July 19, 2012 - 20:28 By Korea Herald
WASHINGTON (Yonhap News) ― The U.S. government conducted its own investigation into the mid-air bombing of a South Korean jet in 1987 and concluded it was an act by North Korea, a set of declassified State Department documents shows.

U.S. government officials interrogated Kim Hyun-hui, a self-confessed North Korean terrorist responsible for the bombing of Korean Air 858, which killed 115 people, shortly after the incident in November 1987, according to the dossier.

Kim, traveling with a fake Japanese passport through Europe, made a failed attempt to commit suicide shortly before being arrested. She is now living in South Korea as a housewife. 
Kim Hyun-hui, a self-confessed North Korean terrorist responsible for the bombing of Korean Air 858, is being transferred under escort at Gimpo International Airport in this file photo taken on Dec. 15, 1987. (Yonhap News)

“In a situation we controlled Ms. Kim picked out the photographs of 3 North Koreans who had contacted her under alias in Belgrade and Budapest, 2 in Belgrade one in Budapest,” read a diplomatic cable sent from the U.S. Embassy in Seoul to Washington in February 1988. It is among 57 documents posted in June on the department’s website.
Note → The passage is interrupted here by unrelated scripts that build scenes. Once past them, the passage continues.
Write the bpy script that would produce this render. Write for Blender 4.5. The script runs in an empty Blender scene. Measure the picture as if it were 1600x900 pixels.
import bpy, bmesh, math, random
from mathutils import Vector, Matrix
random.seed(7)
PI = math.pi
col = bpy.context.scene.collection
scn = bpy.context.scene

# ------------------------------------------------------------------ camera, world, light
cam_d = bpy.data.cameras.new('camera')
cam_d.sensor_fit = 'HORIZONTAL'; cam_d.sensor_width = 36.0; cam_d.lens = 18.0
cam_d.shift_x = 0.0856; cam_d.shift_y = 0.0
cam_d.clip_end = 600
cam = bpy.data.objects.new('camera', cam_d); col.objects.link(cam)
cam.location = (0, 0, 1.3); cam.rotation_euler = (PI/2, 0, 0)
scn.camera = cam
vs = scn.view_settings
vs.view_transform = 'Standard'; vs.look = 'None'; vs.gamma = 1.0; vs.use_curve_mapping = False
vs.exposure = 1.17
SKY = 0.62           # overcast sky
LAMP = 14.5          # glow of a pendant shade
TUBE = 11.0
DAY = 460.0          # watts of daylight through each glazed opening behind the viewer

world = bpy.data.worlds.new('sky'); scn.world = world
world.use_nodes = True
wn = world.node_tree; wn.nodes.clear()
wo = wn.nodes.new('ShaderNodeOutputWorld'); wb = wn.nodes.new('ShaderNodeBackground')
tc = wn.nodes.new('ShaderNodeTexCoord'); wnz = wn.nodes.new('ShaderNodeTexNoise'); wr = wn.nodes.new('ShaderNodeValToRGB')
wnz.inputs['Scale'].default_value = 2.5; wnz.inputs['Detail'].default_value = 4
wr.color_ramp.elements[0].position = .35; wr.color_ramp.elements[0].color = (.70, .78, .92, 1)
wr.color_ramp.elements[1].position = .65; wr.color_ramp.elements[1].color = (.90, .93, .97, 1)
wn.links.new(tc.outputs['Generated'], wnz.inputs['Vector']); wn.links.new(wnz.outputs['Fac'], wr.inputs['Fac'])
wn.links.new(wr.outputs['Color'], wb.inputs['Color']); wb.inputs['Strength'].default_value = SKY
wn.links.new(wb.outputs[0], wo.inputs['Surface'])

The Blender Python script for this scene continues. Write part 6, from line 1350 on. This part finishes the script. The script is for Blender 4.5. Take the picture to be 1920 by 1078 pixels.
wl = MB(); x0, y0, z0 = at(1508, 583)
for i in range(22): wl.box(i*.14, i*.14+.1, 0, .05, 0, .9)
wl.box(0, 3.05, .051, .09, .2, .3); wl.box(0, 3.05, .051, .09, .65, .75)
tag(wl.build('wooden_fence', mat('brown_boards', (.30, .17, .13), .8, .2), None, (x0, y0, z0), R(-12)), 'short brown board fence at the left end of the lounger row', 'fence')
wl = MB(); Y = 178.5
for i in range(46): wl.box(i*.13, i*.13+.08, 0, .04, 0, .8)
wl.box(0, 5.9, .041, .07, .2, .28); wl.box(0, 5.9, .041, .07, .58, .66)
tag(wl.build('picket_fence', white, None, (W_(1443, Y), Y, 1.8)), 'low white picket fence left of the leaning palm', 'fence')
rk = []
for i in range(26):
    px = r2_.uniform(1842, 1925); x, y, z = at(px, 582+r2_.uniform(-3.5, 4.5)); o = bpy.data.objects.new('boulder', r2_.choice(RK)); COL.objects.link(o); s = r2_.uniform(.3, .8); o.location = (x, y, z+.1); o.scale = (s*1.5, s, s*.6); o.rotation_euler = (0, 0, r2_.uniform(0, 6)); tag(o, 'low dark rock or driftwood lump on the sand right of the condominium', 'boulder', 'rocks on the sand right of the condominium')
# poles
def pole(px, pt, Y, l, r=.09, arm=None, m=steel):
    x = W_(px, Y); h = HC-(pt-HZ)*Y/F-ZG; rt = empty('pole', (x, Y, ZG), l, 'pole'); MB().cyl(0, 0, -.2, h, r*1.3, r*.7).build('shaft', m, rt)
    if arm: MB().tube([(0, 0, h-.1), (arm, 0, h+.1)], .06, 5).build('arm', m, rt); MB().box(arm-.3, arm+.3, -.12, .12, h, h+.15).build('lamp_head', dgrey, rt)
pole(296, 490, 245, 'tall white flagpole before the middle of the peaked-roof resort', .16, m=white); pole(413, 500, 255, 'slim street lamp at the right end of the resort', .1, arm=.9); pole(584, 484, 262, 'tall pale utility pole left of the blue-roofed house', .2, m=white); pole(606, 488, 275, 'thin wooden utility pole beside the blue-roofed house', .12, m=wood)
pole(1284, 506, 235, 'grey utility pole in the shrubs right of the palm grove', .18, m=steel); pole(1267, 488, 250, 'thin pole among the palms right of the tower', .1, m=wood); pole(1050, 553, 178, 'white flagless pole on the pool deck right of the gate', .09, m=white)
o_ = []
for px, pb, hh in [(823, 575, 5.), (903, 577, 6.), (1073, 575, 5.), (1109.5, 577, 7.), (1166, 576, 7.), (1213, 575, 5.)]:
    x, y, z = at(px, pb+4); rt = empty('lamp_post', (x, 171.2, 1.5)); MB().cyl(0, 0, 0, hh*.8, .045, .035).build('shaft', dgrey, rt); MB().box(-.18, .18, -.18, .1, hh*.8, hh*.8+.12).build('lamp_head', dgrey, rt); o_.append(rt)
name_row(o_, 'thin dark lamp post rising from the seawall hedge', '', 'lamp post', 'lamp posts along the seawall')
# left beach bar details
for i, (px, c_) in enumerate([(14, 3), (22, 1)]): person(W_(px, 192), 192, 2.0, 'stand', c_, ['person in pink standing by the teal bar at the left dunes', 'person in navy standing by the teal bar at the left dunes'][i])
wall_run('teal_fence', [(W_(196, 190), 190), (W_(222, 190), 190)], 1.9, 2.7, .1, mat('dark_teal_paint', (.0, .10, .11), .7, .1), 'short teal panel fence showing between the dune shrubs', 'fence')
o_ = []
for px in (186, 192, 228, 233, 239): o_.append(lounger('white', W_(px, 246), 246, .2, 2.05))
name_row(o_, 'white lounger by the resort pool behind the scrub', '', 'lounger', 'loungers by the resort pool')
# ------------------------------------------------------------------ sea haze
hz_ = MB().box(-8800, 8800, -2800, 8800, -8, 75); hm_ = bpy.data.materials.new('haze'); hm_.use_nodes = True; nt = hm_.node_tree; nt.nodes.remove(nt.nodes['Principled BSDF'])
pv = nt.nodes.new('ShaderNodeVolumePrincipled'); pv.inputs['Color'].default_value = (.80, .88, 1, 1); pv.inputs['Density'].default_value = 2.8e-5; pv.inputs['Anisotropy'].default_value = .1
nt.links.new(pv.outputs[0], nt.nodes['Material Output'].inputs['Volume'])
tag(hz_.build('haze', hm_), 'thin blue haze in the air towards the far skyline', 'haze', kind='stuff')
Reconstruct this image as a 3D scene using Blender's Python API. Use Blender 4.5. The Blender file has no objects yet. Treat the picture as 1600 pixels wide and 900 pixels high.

“Then 3 photographs were picked out of a collection of 26 shown her. In each case the individual she picked was in fact the photograph of a North Korean investigation department agent posted in that city at the time she was there,” it added. “We consider that part of the compelling independent evidence that she was working for North Korea.”

The document also showed that a bureau affiliated with the U.S. Central Intelligence Agency carried out a linguistic analysis of Kim’s statement, “which demonstrates that the words she used are North Korean (dialect).”

The Foreign Broadcast Information Service was run by the CIA from 1941 to 2004.

South Korean officials also “strongly suspected” North Korea’s involvement from the beginning of their probe and reached the same conclusion, another document shows.

But the South Korean government, led by iron-fisted President Chun Doo-hwan, did not consider military retaliation, according to the document.

“Chun went on that he would rule out military retaliation at that time,” James Lilley, who served then as U.S. ambassador to Seoul, said in a cable sent in January 1988.

Chun was quoted as saying, “South Korea was in the course of a political transition and had to host the Olympics.”

In his comments attached, Lilley said, “There are Koreans who favor military retaliation but emphatic that Korea would not undertake any military action in the short term.”

In South Korea, there is a lingering controversy over the KAL case.

Some still claim that the Chun administration might have orchestrated the bombing itself to influence the presidential elections in December 1987.

In 1988, meanwhile, the U.S. blacklisted North Korea as a state sponsor of terrorism on the basis of the KAL incident.

Washington removed Pyong­yang from the list in 2008 in return for its initial move towards denuclearization.